Colum McCann (Ireland) – “Everything in This Country Must”

It’s the language I love about Colum McCann. It’s not lyrical in the sense that McCann’s made stuff up. These opening lines are deeply real.

It was a summer flood when our draft horse was caught in the river and the river smashed against stones. The sound of it to me was like the turning of locks. It was silage time and the water smelled of grass.

The horse is a favorite and so father and daughter struggle to release the horse before it drowns. They almost give up when they hear a car on the road. Soldiers pile out to help. It should be the start of a happy ending but this is Ireland.

The lights got close close closer, and in the brightening we heard shouts and then the voices came clear. They sounded like they had swallowed things I never swallowed.

There’s a rhythm to McCann’s writing, perhaps in all Irish writing, that unmistakably binds it to that corner of the earth. It’s in the weather, the trees, the Troubles. It’s in lines like this:

The night had started stars.

Graham Swift (England) – “Learning How to Swim”

Here’s another omniscient narrator, in this case a mobile one, who slips from Mrs. Singleton to Mr. Singleton and ends with their son Paul. The opening sentence is brilliant in setting up the central conflict.

Mrs. Singleton had three times thought of leaving her husband.

The counting is a structural thread. Mr. Singleton, too, has thought of leaving his wife, though in his case only twice.

The sea is the second bit of connective tissue, tying the past (Greece) to the present (Cornwall) and the battle that swimming has become. Swimming was once freedom to Mr. Singleton.

It wasn’t the medals and trophies that made him glad, but the knowledge that he didn’t have to bother about anything else. Swimming vindicated him.

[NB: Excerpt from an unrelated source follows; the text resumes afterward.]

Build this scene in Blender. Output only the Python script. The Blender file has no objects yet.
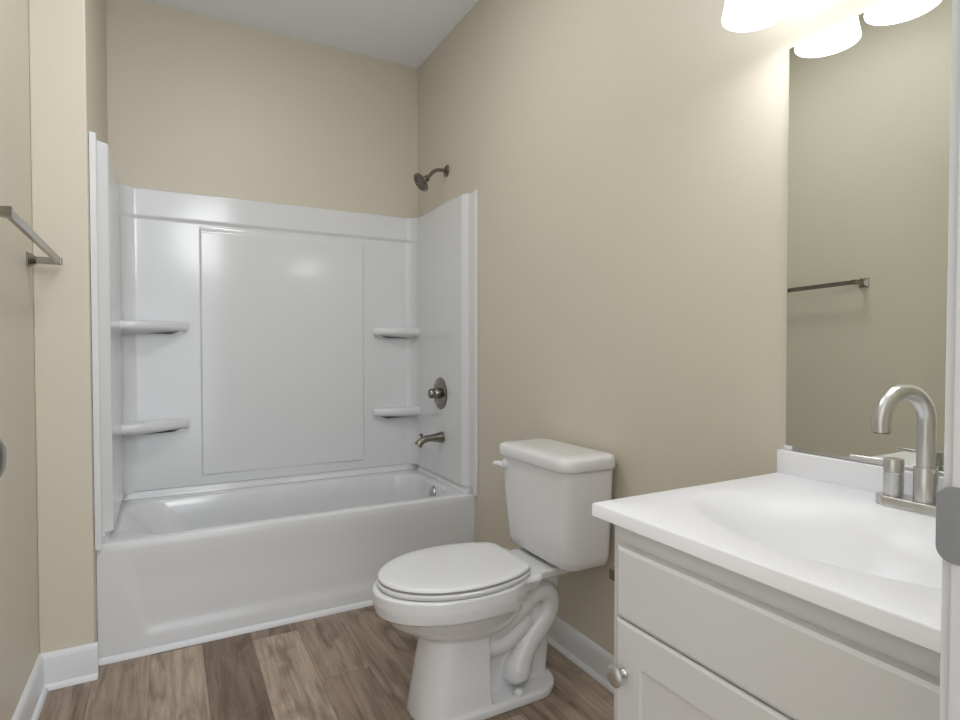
import bpy, bmesh, math, random
from mathutils import Vector, Matrix
PI = math.pi
sc = bpy.context.scene
col = sc.collection

# ------------------------------------------------------------------ camera
cam_d = bpy.data.cameras.new('camera')
cam_d.sensor_width = 36.0
cam_d.lens = 573.6 / 960 * 36.0
cam_d.clip_start = 0.02
cam = bpy.data.objects.new('camera', cam_d)
col.objects.link(cam)
cam.location = (-1.297, -2.4402, 1.1358)
cam.rotation_euler = (PI / 2 - 0.0222, 0.0, -0.4974)
sc.camera = cam

# ------------------------------------------------------------------ world, lights, exposure
world = bpy.data.worlds.new('world')
sc.world = world
world.use_nodes = True
world.node_tree.nodes['Background'].inputs[0].default_value = (0.91, 0.955, 1.02, 1)
world.node_tree.nodes['Background'].inputs[1].default_value = 2.4


def area_light(name, loc, target, size, power, color=(1, 1, 1)):
    d = bpy.data.lights.new(name, 'AREA')
    d.shape = 'DISK'
    d.size = size
    d.energy = power
    d.color = color
    o = bpy.data.objects.new(name, d)
    col.objects.link(o)
    o.location = loc
    o.rotation_euler = (Vector(target) - Vector(loc)).to_track_quat('-Z', 'Y').to_euler()
    return o


# unseen fill light added in the hall to brighten the room through the doorway
area_light('hall_fill', (-0.80, -3.2, 2.3), (-1.3, -0.5, 0.8), 0.9, 18, (0.96, 0.98, 1.0))
# added fill light just below the ceiling, out of view, without a fixture
area_light('ceiling_fill', (-0.95, -0.75, 2.74), (-0.95, -0.75, 0.0), 0.4, 9.5, (0.96, 0.98, 1.0))

sc.view_settings.view_transform = 'Standard'
sc.view_settings.look = 'None'
sc.view_settings.gamma = 1.0
sc.view_settings.use_curve_mapping = False
sc.view_settings.exposure = 0.08
SHADE_EMIT = 3.2
BULB_W = 0.30

# ------------------------------------------------------------------ materials


def srgb(r, g, b):
    f = lambda c: (c / 255 / 12.92) if c / 255 <= 0.04045 else ((c / 255 + 0.055) / 1.055) ** 2.4
    return (f(r), f(g), f(b), 1)


def mat(name, color, rough=0.5, metal=0.0, bump=0.0, bump_scale=200.0, vary=0.0, vary_scale=3.0, coat=0.0, aniso_stretch=None, spec=0.5):
    m = bpy.data.materials.new(name)
    m.use_nodes = True
    nt = m.node_tree
    b = nt.nodes['Principled BSDF']
    b.inputs['Base Color'].default_value = color
    b.inputs['Roughness'].default_value = rough
    b.inputs['Metallic'].default_value = metal
    b.inputs['Coat Weight'].default_value = coat
    b.inputs['Coat Roughness'].default_value = 0.05
    b.inputs['Specular IOR Level'].default_value = spec
    tc = nt.nodes.new('ShaderNodeTexCoord')
    vec = tc.outputs['Object']
    if aniso_stretch:
        mp = nt.nodes.new('ShaderNodeMapping')
        mp.inputs['Scale'].default_value = aniso_stretch
        nt.links.new(vec, mp.inputs['Vector'])
        vec = mp.outputs['Vector']
    if vary:
        n = nt.nodes.new('ShaderNodeTexNoise')
        n.inputs['Scale'].default_value = vary_scale
        n.inputs['Detail'].default_value = 3
        nt.links.new(vec, n.inputs['Vector'])
        mx = nt.nodes.new('ShaderNodeMix')
        mx.data_type = 'RGBA'
        mx.inputs[6].default_value = tuple(c * (1 - vary) for c in color[:3]) + (1,)
        mx.inputs[7].default_value = tuple(min(1, c * (1 + vary)) for c in color[:3]) + (1,)
        nt.links.new(n.outputs['Fac'], mx.inputs[0])
        nt.links.new(mx.outputs[2], b.inputs['Base Color'])
    if bump:
        n2 = nt.nodes.new('ShaderNodeTexNoise')
        n2.inputs['Scale'].default_value = bump_scale
        n2.inputs['Detail'].default_value = 2
        nt.links.new(vec, n2.inputs['Vector'])
        bp = nt.nodes.new('ShaderNodeBump')
        bp.inputs['Strength'].default_value = bump
        bp.inputs['Distance'].default_value = 0.002
        nt.links.new(n2.outputs['Fac'], bp.inputs['Height'])
        nt.links.new(bp.outputs['Normal'], b.inputs['Normal'])
    return m


M = {}
M['wall'] = mat('beige_wall_paint', srgb(210, 202, 185), 0.42, bump=0.12, bump_scale=60, vary=0.012, vary_scale=2.0, spec=0.35)
M['ceiling'] = mat('white_ceiling_paint', srgb(244, 247, 253), 0.9, bump=0.1, bump_scale=120)
M['trim'] = mat('white_trim_paint', srgb(222, 223, 225), 0.35, vary=0.01)
M['acrylic'] = mat('white_glossy_acrylic', srgb(222, 223, 224), 0.13, bump=0.05, bump_scale=7, vary=0.008)
M['porcelain'] = mat('white_porcelain', srgb(226, 226, 227), 0.08, vary=0.006, coat=0.4)
M['seat'] = mat('white_seat_plastic', srgb(226, 226, 227), 0.16, vary=0.006)
M['marble'] = mat('white_cultured_marble', srgb(240, 240, 243), 0.34, vary=0.006, coat=0.0)
M['cabinet'] = mat('light_grey_white_cabinet_paint', srgb(212, 212, 211), 0.38, vary=0.012, vary_scale=4)
M['cabinet_inside'] = mat('dark_cabinet_board', srgb(120, 116, 110), 0.8, vary=0.02)  # plain darker board tone
M['nickel'] = mat('brushed_nickel', srgb(206, 205, 203), 0.3, 1.0, bump=0.06, bump_scale=500, vary=0.05, vary_scale=40, aniso_stretch=(1, 1, 0.08))
M['dark_nickel'] = mat('dark_brushed_nickel', srgb(138, 132, 122), 0.2, 1.0, vary=0.06, vary_scale=30)
M['steel'] = mat('satin_steel_plate', srgb(148, 148, 148), 0.36, 1.0, vary=0.08, vary_scale=60)
M['chrome'] = mat('polished_chrome', srgb(190, 190, 190), 0.1, 1.0, vary=0.02)
M['nozzle'] = mat('dark_spray_nozzles', srgb(45, 42, 38), 0.5)
M['jamb'] = mat('shaded_white_trim_paint', srgb(200, 200, 202), 0.4, vary=0.01)  # white trim paint darkened, the door frame's shade put into its colour
M['caulk'] = mat('grey_joint', srgb(150, 150, 150), 0.6)  # even grey of the tank gasket
M['door'] = mat('white_door_paint', srgb(225, 225, 224), 0.4, vary=0.01)
M['hall_floor'] = M['trim']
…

Swimming is now a trial for 6 year old Paul Singleton. His parents are fighting a battle and he’s the prize.

he was afraid of his father and his gripping hands. And he was afraid of his mother, too. How she would wrap him, if he came out, in the big yellow towel like egg yolk, how she would want him to get close to her smooth, sticky body, like a mouth that would swallow him.

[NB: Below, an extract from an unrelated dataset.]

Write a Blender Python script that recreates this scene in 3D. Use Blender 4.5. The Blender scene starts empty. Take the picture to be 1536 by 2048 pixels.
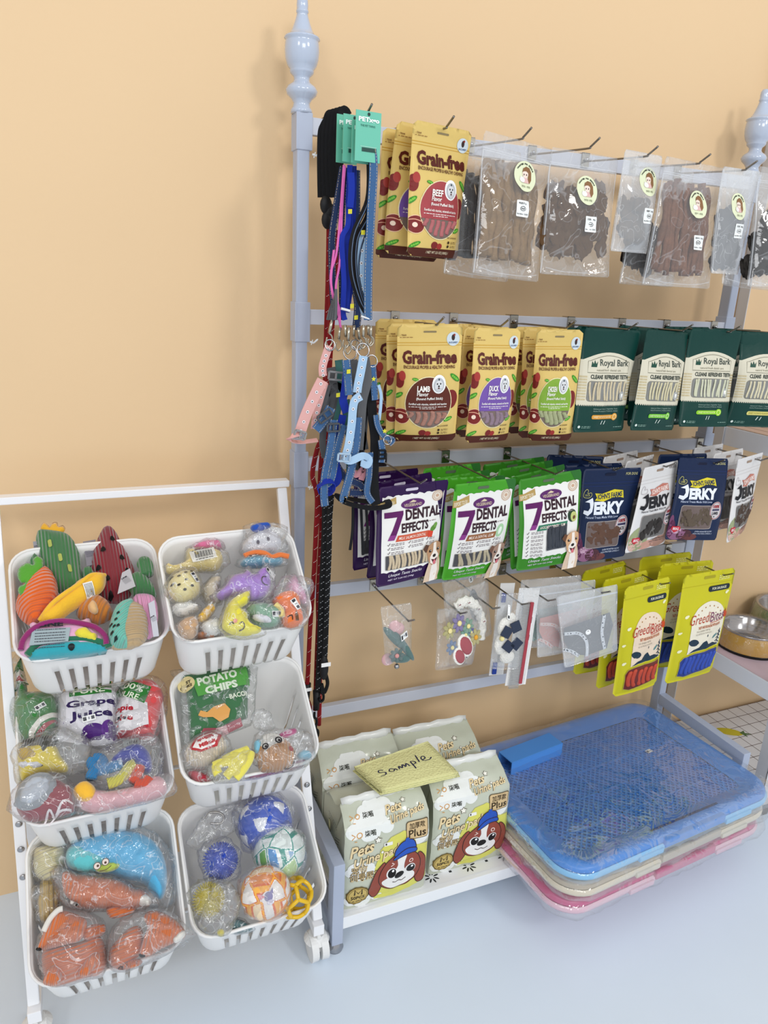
import bpy, bmesh, math, random
from mathutils import Vector, Matrix, noise
from mathutils.geometry import tessellate_polygon, delaunay_2d_cdt
from math import sin, cos, pi, radians
V = Vector
S = bpy.context.scene
COL = S.collection
random.seed(7)

# ---------------------------------------------------------------- camera
CP = V((-.36001, -1.26227, 1.20195)); YAW, PIT, ROL, FPX = -.40652, -.30213, .04596, 1450.0
_f = V((-sin(YAW)*cos(PIT), cos(YAW)*cos(PIT), sin(PIT)))
_r0 = V((cos(YAW), sin(YAW), 0)); _u0 = _r0.cross(_f)
_r = cos(ROL)*_r0+sin(ROL)*_u0; _u = -sin(ROL)*_r0+cos(ROL)*_u0
cam = bpy.data.objects.new('camera', bpy.data.cameras.new('camera')); COL.objects.link(cam)
cam.matrix_world = Matrix(((_r.x, _u.x, -_f.x, CP.x), (_r.y, _u.y, -_f.y, CP.y), (_r.z, _u.z, -_f.z, CP.z), (0, 0, 0, 1)))
cam.data.sensor_fit = 'VERTICAL'; cam.data.sensor_height = 36; cam.data.lens = FPX/2048*36
cam.data.clip_start = .02
S.camera = cam

# ---------------------------------------------------------------- light
S.view_settings.view_transform = 'Standard'; S.view_settings.look = 'None'
S.cycles.transparent_max_bounces = 40; S.view_settings.gamma = 1; S.view_settings.exposure = 0
W = bpy.data.worlds.new('world'); S.world = W; W.use_nodes = True
W.node_tree.nodes['Background'].inputs[0].default_value = (.93, .96, 1, 1)
W.node_tree.nodes['Background'].inputs[1].default_value = .78
def lamp(name, loc, size, power, target, col=(1, 1, 1)):
    l = bpy.data.lights.new(name, 'AREA'); l.shape = 'RECTANGLE'; l.size, l.size_y = size; l.energy = power; l.color = col
    o = bpy.data.objects.new(name, l); COL.objects.link(o); o.location = loc
    o.rotation_euler = (V(target)-V(loc)).to_track_quat('-Z', 'Y').to_euler()
    o['label'] = 'ceiling lamp or added fill panel above the shop floor'
    return o
lamp('ceiling_or_fill_lamp', (1.5, -2.9, 2.85), (.5, .5), 23, (.3, 0, .8), (1, .98, .95))
lamp('ceiling_or_fill_lamp', (-2.0, -2.6, 2.85), (.6, .6), 14, (.3, 0, .8), (1, .98, .95))
lamp('ceiling_or_fill_lamp', (-.3, -4.4, 2.85), (1.6, 1.0), 44, (.2, 0, .6), (.97, .99, 1))  # added fill light behind the camera, no real fitting; brightens the rack

# ---------------------------------------------------------------- helpers
def at(px, py, **k):
    d = _f+(px-768)/FPX*_r-(py-1024)/FPX*_u
    a, v = list(k.items())[0]; i = 'XYZ'.index(a)
    return CP+d*((v-CP[i])/d[i])
def lin(c):
    if not isinstance(c, str): return tuple(c)
    c = c.lstrip('#'); o = []
    for i in (0, 2, 4):
        x = int(c[i:i+2], 16)/255
        o.append(x/12.92 if x <= .04045 else ((x+.055)/1.055)**2.4)
    return tuple(o)
_M = {}
def mat(name, col='#ffffff', rough=.5, metal=0, coat=0, bump=None, attr=False, alpha=None, sheen=0, var=0, spec=.32, vscale=30):
    """bump = (kind, scale, strength[, rotation])"""
    if name in _M: return _M[name]
    m = bpy.data.materials.new(name); m.use_nodes = True; nt = m.node_tree; N, L = nt.nodes, nt.links
    b = N['Principled BSDF']; b.inputs['Base Color'].default_value = (*lin(col), 1)
    b.inputs['Roughness'].default_value = rough; b.inputs['Metallic'].default_value = metal
    b.inputs['Coat Weight'].default_value = coat; b.inputs['Coat Roughness'].default_value = .12
    b.inputs['Sheen Weight'].default_value = sheen; b.inputs['Specular IOR Level'].default_value = spec
    tc = N.new('ShaderNodeTexCoord'); src = None
    if attr:
        a = N.new('ShaderNodeAttribute'); a.attribute_name = 'Col'; src = a.outputs['Color']
        L.new(src, b.inputs['Base Color'])
    if var:
        n = N.new('ShaderNodeTexNoise'); n.inputs['Scale'].default_value = vscale; n.inputs['Detail'].default_value = 4
        L.new(tc.outputs['Object'], n.inputs['Vector'])
        h = N.new('ShaderNodeHueSaturation'); mr = N.new('ShaderNodeMapRange')
        mr.inputs['To Min'].default_value = 1-var; mr.inputs['To Max'].default_value = 1+var
        L.new(n.outputs['Fac'], mr.inputs['Value']); L.new(mr.outputs['Result'], h.inputs['Value'])
        if src: L.new(src, h.inputs['Color'])
        else: h.inputs['Color'].default_value = (*lin(col), 1)
        L.new(h.outputs['Color'], b.inputs['Base Color'])
    if bump:
        kind, sc, st = bump[:3]; mp = N.new('ShaderNodeMapping'); L.new(tc.outputs['Object'], mp.inputs['Vector'])
        if len(bump) > 3: mp.inputs['Rotation'].default_value = (0, 0, bump[3])
        if kind == 'wave':
            t = N.new('ShaderNodeTexWave'); t.inputs['Scale'].default_value = sc; t.inputs['Distortion'].default_value = .6; t.inputs['Detail'].default_value = 1
            t.inputs['Detail Scale'].default_value = .15
        elif kind == 'voronoi':
            t = N.new('ShaderNodeTexVoronoi'); t.inputs['Scale'].default_value = sc
        else:
            t = N.new('ShaderNodeTexNoise'); t.inputs['Scale'].default_value = sc; t.inputs['Detail'].default_value = 6
        L.new(mp.outputs['Vector'], t.inputs['Vector'])
        bp = N.new('ShaderNodeBump'); bp.inputs['Strength'].default_value = st; bp.inputs['Distance'].default_value = bump[4] if len(bump) > 4 else .002
        L.new(t.outputs['Distance' if kind == 'voronoi' else 'Fac'], bp.inputs['Height']); L.new(bp.outputs['Normal'], b.inputs['Normal'])
    if alpha is not None:
        b.inputs['Alpha'].default_value = alpha
    _M[name] = m; return m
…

The transitions Swift makes to take the reader out of one head and into the other are brilliant. He doesn’t use line breaks or other clumsy markers to warn the lazy reader of the sharp turn ahead. Swift trusts that the reader is as intelligent as his writing.

Tobias Wolff (US) – “The Night in Question”

Last but not least is this tale by Tobias Wolff. I’ve gushed about this short story before when I first met it in the form of a New Yorker podcast. It’s magical to hear the words read out loud but it’s fun to see them on the printed page, too.

This is a classic story within a story. The smaller one is a sermon about Mike who’s working the switch at the drawbridge one night. He’s got an impossible choice. Does he close the bridge so that the train can cross or does he save his own son lost inside the engine room, that terrible place they call the mill?

The larger drama is between Frances and Frank, brother and sister. She has protected him all her life against landlords and debtors and their own father. She demands that Frank does the same.

“I’m down in the mill, Frank. I’m stuck in the gears and here comes the train with Mother Teresa and five hundred sinners on board, whoo whoo, whoo whoo. Who, Frank, who? Who’s it going to be?”

The thing I love about the story is Wolff doesn’t tell you how it ends.  He never says what Mike the switchman did. Just as we don’t get to hear Frank’s answer to his sister.  But we know anyway.